We consider layerwise function-space learning rates, which measure the magnitude of the change in a neural network's output function in response to an update to a parameter tensor. This contrasts with traditional learning rates, which describe the magnitude of changes in parameter space. We develop efficient methods to measure and set function-space learning rates in arbitrary neural networks, requiring only minimal computational overhead through a few additional backward passes that can be performed at the start of, or periodically during, training. We demonstrate two key applications: (1) analysing the dynamics of standard neural network optimisers in function space, rather than parameter space, and (2) introducing FLeRM (Function-space Learning Rate Matching), a novel approach to hyperparameter transfer across model scales. FLeRM records function-space learning rates while training a small, cheap base model, then automatically adjusts parameter-space layerwise learning rates when training larger models to maintain consistent function-space updates. FLeRM gives hyperparameter transfer across model width, depth, initialisation scale, and LoRA rank in various architectures including MLPs with residual connections and transformers with different layer normalisation schemes.
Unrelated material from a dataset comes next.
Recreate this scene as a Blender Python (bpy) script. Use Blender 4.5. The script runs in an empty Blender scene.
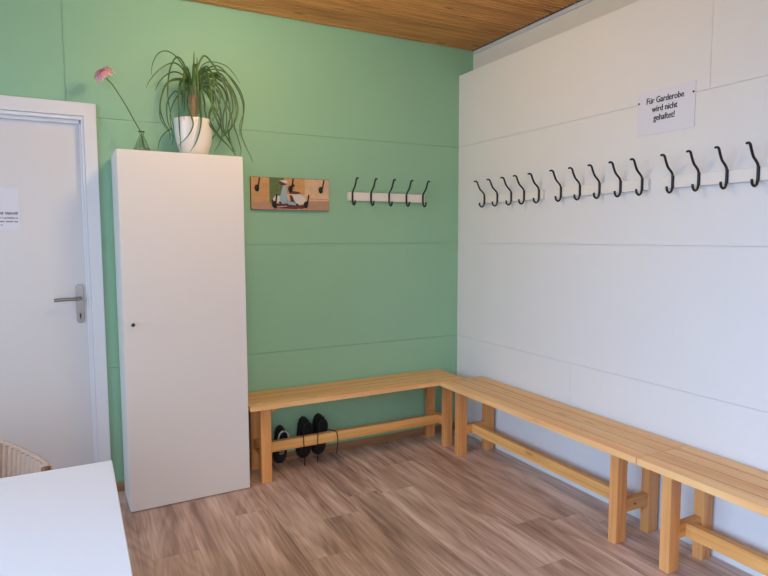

We propose a way to estimate how changes to individual parts of an AI system affect its operation as a whole. This will help AI researchers better understand why current AI systems work well and how to improve them in the future. For example, in our paper we utilise our method to tune very large AI systems by tuning a small, cheap model and then copying the settings to the large model (which would be very computationally expensive to tune by itself). This is not usually possible, because the optimal settings change between small and large AI systems, but with our method, we can predict and therefore correct these changes.